### What needs to be done
Transcribe, exactly as they appear, the line that contains "Continue the Blender Python script for this scene: part 2, from", the line that contains "bowl = link('bowl', me2, M_cer, toilet)", and every line in between, and nothing else.

(Scene script records)

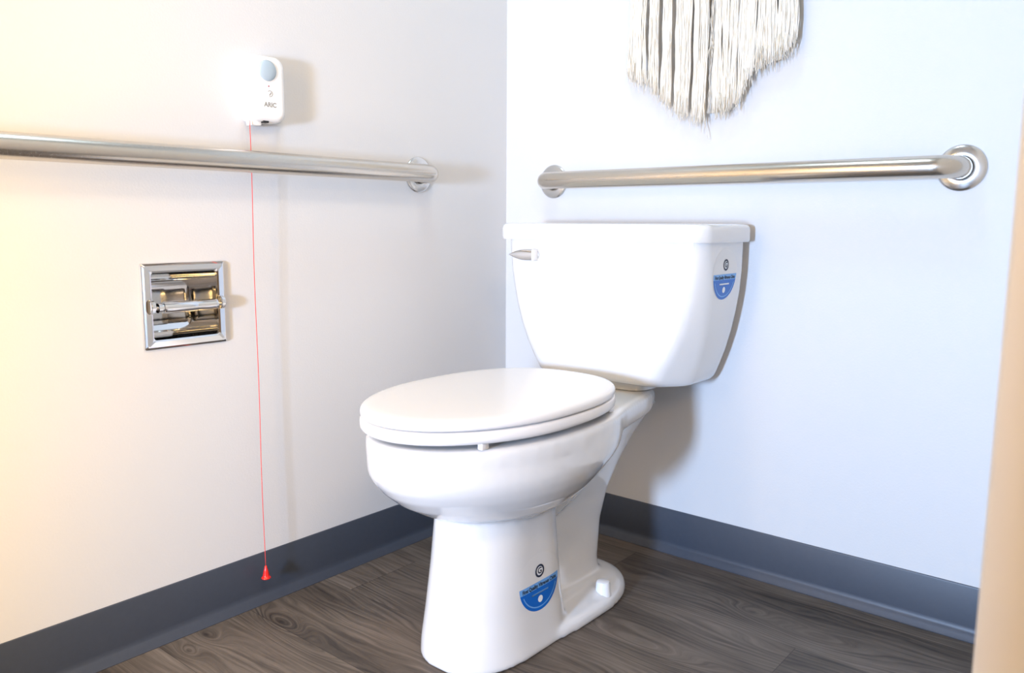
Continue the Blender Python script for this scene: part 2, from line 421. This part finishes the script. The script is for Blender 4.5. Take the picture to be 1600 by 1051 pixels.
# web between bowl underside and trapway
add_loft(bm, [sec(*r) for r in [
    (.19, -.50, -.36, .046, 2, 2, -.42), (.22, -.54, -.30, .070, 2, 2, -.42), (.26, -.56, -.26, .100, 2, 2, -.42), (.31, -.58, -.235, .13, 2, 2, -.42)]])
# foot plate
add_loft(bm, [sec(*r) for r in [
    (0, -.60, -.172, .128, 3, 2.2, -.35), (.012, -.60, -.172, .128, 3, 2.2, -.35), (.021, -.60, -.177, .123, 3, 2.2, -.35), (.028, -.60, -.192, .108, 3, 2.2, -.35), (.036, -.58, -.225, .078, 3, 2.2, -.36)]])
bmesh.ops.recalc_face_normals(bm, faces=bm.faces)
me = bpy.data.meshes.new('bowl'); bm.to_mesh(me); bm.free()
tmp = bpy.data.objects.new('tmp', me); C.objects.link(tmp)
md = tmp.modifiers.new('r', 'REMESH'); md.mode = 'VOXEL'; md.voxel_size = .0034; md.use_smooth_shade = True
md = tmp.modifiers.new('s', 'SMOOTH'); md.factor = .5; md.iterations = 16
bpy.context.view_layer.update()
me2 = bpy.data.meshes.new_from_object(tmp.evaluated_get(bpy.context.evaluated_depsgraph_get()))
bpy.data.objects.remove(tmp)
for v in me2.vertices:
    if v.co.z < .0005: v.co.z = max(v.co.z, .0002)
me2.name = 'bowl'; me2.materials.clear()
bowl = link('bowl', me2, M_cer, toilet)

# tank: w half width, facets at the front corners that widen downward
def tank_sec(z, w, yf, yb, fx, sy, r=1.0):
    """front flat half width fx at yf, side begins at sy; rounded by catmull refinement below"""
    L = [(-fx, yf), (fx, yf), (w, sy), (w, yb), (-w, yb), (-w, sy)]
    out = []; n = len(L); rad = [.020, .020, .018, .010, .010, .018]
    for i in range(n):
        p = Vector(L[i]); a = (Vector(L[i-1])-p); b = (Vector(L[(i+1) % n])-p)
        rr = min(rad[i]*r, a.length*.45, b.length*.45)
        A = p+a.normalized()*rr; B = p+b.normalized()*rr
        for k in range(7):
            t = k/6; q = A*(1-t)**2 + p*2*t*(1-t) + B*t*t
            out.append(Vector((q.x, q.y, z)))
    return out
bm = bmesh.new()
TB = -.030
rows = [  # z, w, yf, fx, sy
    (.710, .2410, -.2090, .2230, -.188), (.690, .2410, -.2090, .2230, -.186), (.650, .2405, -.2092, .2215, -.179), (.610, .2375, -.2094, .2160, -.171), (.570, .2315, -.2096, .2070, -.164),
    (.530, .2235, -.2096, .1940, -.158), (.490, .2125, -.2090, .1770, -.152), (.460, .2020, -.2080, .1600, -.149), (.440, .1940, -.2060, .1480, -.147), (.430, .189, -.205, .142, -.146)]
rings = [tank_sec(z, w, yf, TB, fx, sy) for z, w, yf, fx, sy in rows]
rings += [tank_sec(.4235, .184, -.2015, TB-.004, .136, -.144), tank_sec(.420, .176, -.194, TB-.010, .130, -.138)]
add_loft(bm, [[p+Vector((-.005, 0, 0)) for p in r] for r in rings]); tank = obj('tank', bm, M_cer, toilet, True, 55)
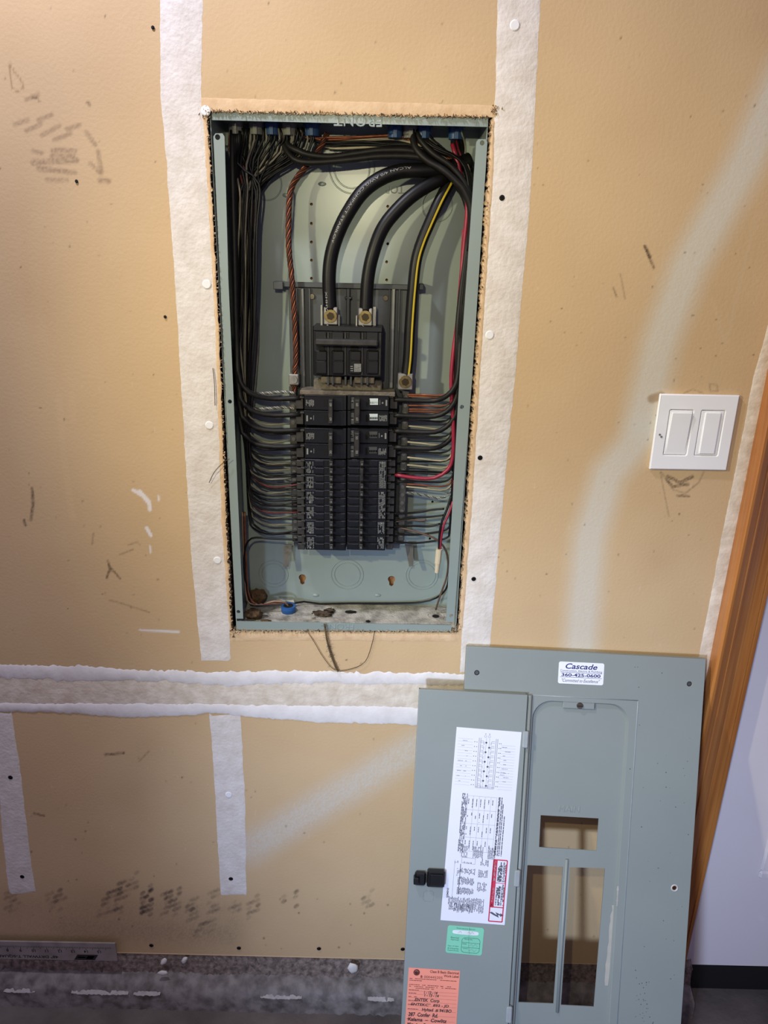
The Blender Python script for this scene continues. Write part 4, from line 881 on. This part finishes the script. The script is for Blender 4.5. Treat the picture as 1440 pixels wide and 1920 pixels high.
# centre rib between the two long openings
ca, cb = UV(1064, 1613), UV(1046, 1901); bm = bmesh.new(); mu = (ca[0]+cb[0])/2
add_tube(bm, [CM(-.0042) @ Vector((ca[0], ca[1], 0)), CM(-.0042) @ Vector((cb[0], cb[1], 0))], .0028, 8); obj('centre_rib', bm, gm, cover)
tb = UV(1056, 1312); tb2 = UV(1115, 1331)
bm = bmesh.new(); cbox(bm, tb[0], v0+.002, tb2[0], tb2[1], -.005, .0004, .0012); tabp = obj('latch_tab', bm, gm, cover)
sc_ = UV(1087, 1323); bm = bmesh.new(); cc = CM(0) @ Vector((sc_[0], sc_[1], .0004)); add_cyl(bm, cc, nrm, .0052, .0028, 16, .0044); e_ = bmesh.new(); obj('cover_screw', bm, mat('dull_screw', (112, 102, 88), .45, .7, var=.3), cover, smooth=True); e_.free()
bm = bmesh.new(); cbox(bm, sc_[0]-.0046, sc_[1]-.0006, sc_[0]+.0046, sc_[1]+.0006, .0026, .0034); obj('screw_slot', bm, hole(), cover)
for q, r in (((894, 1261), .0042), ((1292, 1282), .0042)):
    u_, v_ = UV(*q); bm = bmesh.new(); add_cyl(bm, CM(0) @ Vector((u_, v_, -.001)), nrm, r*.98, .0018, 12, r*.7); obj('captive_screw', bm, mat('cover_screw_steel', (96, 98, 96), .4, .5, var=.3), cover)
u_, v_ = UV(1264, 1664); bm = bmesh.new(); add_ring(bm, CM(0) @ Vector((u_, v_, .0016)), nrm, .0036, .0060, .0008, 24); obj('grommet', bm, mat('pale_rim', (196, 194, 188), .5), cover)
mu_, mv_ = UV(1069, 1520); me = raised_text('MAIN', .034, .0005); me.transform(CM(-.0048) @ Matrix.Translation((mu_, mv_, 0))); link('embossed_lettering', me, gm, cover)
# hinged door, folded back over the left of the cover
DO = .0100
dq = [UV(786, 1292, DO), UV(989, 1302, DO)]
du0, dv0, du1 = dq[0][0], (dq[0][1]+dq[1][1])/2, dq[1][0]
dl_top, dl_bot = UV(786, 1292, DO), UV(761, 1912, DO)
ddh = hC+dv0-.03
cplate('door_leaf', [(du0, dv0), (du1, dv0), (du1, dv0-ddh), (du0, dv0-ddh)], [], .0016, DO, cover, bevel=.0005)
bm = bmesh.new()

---

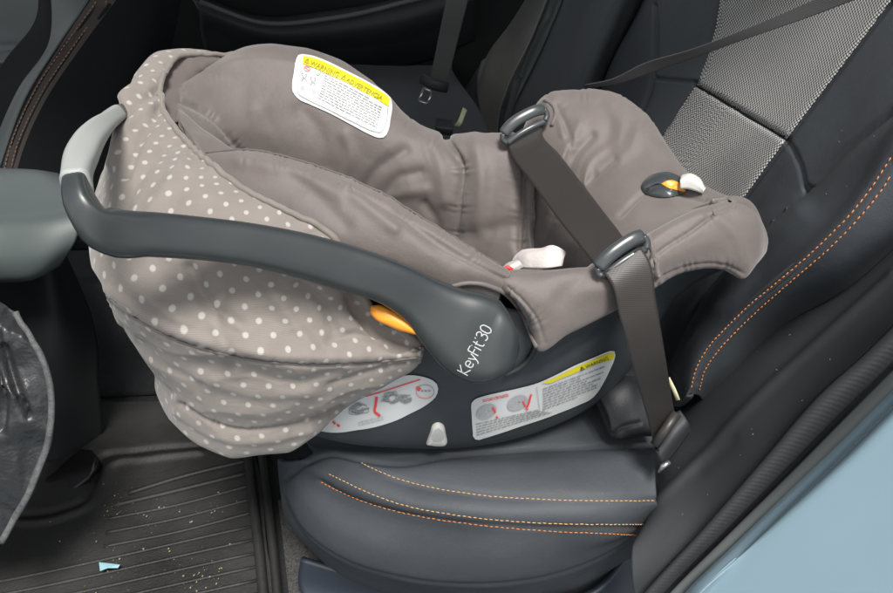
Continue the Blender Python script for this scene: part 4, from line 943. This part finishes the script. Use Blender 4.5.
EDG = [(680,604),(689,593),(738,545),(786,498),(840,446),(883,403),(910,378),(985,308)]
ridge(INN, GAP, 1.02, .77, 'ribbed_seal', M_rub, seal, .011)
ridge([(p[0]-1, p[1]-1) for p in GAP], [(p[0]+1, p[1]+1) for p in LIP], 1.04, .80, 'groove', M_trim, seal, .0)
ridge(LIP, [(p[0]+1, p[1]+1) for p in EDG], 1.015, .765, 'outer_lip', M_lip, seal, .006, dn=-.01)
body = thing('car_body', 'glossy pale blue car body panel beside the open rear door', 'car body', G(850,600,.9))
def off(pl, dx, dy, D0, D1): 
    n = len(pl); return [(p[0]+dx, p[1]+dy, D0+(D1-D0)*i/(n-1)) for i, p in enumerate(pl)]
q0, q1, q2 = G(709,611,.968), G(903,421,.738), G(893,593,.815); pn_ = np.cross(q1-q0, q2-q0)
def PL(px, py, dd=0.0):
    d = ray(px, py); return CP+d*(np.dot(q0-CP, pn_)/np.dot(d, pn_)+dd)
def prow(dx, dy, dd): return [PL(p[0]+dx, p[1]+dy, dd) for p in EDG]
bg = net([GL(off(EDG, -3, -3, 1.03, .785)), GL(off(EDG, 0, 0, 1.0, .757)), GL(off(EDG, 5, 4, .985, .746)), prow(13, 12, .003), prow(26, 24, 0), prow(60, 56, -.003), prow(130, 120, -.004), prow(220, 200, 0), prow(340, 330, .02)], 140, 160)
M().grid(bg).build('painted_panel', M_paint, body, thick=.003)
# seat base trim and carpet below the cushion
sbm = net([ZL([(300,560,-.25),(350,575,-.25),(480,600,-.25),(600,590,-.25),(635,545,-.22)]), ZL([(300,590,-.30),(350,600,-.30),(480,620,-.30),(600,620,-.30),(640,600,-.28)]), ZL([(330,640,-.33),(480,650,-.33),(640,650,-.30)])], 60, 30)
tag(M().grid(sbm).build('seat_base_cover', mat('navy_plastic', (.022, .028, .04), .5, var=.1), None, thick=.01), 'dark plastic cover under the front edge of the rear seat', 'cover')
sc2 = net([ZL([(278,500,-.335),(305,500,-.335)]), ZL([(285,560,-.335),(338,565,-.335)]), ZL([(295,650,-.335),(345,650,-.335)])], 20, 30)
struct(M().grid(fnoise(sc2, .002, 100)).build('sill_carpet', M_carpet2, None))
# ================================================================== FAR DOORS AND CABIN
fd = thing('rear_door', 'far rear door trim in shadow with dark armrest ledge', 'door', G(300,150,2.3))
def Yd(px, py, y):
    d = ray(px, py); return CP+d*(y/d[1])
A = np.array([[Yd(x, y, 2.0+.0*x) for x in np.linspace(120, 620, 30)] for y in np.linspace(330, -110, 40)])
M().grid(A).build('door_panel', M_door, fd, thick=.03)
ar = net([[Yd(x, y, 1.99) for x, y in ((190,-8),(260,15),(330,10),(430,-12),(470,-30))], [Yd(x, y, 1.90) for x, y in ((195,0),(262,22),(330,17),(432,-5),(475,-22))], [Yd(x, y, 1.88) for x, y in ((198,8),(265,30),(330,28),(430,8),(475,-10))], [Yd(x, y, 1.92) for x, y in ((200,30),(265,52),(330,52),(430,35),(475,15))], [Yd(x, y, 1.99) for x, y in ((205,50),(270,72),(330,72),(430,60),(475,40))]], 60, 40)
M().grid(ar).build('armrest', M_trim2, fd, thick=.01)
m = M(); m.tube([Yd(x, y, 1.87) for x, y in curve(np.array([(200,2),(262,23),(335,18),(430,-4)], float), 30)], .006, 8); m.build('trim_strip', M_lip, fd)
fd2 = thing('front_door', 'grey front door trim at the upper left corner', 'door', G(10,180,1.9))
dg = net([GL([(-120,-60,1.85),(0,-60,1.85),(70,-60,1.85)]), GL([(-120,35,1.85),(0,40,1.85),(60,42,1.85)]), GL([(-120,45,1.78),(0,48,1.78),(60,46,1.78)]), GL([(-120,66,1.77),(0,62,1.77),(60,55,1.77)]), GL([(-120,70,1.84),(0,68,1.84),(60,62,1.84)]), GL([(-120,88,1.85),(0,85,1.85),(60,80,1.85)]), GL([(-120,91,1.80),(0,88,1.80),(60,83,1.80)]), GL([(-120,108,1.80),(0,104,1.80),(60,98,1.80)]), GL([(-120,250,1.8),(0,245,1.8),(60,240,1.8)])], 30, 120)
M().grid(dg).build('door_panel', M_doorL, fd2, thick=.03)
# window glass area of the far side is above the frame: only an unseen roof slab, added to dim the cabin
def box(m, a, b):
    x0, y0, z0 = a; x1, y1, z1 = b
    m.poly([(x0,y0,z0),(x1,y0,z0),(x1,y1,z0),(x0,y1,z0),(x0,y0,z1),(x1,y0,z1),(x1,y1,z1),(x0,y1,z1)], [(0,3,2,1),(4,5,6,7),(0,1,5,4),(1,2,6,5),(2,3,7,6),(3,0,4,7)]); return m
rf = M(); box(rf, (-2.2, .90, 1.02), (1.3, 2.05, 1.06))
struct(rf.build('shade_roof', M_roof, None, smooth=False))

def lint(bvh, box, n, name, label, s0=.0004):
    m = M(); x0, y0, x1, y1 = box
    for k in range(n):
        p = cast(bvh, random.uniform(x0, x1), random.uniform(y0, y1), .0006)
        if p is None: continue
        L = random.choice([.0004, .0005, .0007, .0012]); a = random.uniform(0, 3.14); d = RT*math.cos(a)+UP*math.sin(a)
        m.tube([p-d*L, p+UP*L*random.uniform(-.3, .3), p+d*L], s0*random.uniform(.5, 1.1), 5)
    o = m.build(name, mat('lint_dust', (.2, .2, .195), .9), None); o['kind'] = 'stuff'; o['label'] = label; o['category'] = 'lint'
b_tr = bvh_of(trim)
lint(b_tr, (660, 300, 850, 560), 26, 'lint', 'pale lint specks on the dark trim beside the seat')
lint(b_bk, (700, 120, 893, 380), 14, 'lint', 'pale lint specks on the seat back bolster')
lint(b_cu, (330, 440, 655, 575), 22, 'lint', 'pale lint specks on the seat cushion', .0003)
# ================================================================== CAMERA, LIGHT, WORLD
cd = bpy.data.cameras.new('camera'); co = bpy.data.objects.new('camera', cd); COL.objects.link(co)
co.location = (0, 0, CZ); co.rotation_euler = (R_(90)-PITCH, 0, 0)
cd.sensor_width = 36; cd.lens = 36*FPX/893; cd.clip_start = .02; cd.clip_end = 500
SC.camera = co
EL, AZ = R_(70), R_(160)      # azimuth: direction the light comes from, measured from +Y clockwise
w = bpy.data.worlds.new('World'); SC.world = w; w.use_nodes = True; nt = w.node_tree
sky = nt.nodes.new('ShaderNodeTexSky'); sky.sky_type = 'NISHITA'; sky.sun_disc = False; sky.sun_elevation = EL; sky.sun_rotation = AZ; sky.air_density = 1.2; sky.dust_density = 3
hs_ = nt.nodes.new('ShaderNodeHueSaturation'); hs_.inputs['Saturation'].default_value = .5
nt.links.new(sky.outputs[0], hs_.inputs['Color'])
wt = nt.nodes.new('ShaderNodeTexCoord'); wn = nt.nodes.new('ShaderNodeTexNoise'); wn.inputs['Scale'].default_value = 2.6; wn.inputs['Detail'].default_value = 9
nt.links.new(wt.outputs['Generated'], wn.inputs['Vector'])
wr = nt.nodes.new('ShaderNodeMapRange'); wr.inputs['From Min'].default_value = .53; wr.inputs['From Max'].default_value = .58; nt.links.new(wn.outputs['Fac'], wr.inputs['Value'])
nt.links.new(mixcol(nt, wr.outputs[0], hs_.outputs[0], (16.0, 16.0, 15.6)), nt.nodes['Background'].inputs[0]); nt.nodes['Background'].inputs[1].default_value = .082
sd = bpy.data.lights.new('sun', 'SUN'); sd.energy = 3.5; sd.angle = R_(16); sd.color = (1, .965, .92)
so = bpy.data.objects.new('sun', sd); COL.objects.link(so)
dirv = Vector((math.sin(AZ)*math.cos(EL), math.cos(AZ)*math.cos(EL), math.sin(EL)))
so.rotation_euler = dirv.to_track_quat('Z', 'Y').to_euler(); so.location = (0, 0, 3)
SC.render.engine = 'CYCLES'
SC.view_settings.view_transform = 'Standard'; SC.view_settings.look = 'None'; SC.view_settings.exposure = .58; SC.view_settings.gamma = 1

* * *

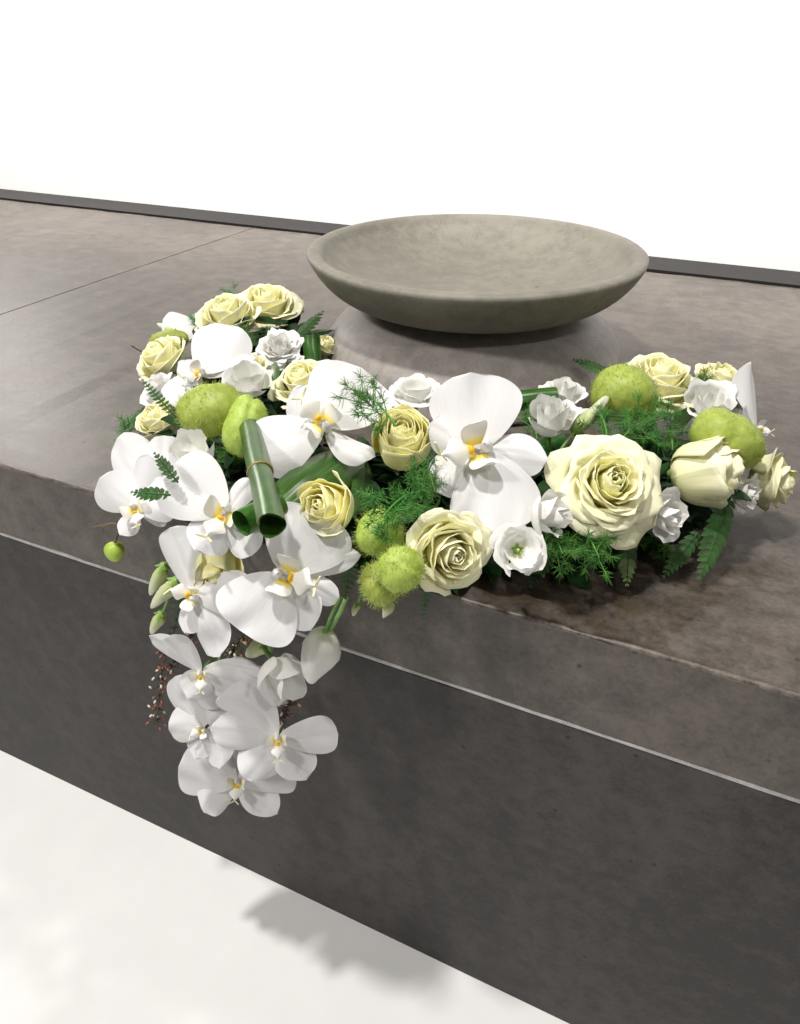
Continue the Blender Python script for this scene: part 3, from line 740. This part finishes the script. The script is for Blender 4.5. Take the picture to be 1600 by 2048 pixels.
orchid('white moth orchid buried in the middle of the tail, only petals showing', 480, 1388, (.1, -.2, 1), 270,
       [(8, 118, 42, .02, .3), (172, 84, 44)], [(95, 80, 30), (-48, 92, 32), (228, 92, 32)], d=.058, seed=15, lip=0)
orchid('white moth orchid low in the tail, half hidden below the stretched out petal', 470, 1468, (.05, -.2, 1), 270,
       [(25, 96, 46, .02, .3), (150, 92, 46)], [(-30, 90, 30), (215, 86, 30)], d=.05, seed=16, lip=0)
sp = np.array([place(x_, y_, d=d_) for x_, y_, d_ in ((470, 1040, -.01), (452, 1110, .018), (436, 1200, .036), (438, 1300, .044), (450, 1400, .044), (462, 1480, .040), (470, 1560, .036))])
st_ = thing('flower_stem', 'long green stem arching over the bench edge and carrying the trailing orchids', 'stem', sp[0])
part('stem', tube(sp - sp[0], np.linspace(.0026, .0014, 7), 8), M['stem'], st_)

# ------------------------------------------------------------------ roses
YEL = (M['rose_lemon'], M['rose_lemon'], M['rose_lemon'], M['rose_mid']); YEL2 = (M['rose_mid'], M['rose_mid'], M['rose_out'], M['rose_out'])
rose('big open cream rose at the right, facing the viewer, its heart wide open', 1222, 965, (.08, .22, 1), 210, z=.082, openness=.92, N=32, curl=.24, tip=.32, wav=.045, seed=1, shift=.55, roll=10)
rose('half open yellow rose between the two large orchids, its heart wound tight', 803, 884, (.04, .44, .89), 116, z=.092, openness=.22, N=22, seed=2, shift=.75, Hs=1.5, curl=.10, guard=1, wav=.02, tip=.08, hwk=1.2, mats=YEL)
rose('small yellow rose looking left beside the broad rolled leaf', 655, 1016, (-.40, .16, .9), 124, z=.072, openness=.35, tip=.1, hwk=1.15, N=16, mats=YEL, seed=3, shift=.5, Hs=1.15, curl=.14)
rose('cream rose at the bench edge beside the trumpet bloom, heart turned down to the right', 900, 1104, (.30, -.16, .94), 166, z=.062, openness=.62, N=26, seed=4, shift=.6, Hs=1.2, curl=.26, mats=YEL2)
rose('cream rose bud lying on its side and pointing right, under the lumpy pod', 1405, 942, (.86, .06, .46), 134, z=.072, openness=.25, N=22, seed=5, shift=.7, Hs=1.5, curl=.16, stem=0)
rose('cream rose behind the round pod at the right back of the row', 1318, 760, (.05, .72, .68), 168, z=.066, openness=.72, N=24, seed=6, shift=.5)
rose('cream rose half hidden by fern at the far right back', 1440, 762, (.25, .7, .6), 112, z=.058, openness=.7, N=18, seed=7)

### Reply
Continue the Blender Python script for this scene: part 2, from line 421. This part finishes the script. The script is for Blender 4.5. Take the picture to be 1600 by 1051 pixels.
# web between bowl underside and trapway
add_loft(bm, [sec(*r) for r in [
    (.19, -.50, -.36, .046, 2, 2, -.42), (.22, -.54, -.30, .070, 2, 2, -.42), (.26, -.56, -.26, .100, 2, 2, -.42), (.31, -.58, -.235, .13, 2, 2, -.42)]])
# foot plate
add_loft(bm, [sec(*r) for r in [
    (0, -.60, -.172, .128, 3, 2.2, -.35), (.012, -.60, -.172, .128, 3, 2.2, -.35), (.021, -.60, -.177, .123, 3, 2.2, -.35), (.028, -.60, -.192, .108, 3, 2.2, -.35), (.036, -.58, -.225, .078, 3, 2.2, -.36)]])
bmesh.ops.recalc_face_normals(bm, faces=bm.faces)
me = bpy.data.meshes.new('bowl'); bm.to_mesh(me); bm.free()
tmp = bpy.data.objects.new('tmp', me); C.objects.link(tmp)
md = tmp.modifiers.new('r', 'REMESH'); md.mode = 'VOXEL'; md.voxel_size = .0034; md.use_smooth_shade = True
md = tmp.modifiers.new('s', 'SMOOTH'); md.factor = .5; md.iterations = 16
bpy.context.view_layer.update()
me2 = bpy.data.meshes.new_from_object(tmp.evaluated_get(bpy.context.evaluated_depsgraph_get()))
bpy.data.objects.remove(tmp)
for v in me2.vertices:
    if v.co.z < .0005: v.co.z = max(v.co.z, .0002)
me2.name = 'bowl'; me2.materials.clear()
bowl = link('bowl', me2, M_cer, toilet)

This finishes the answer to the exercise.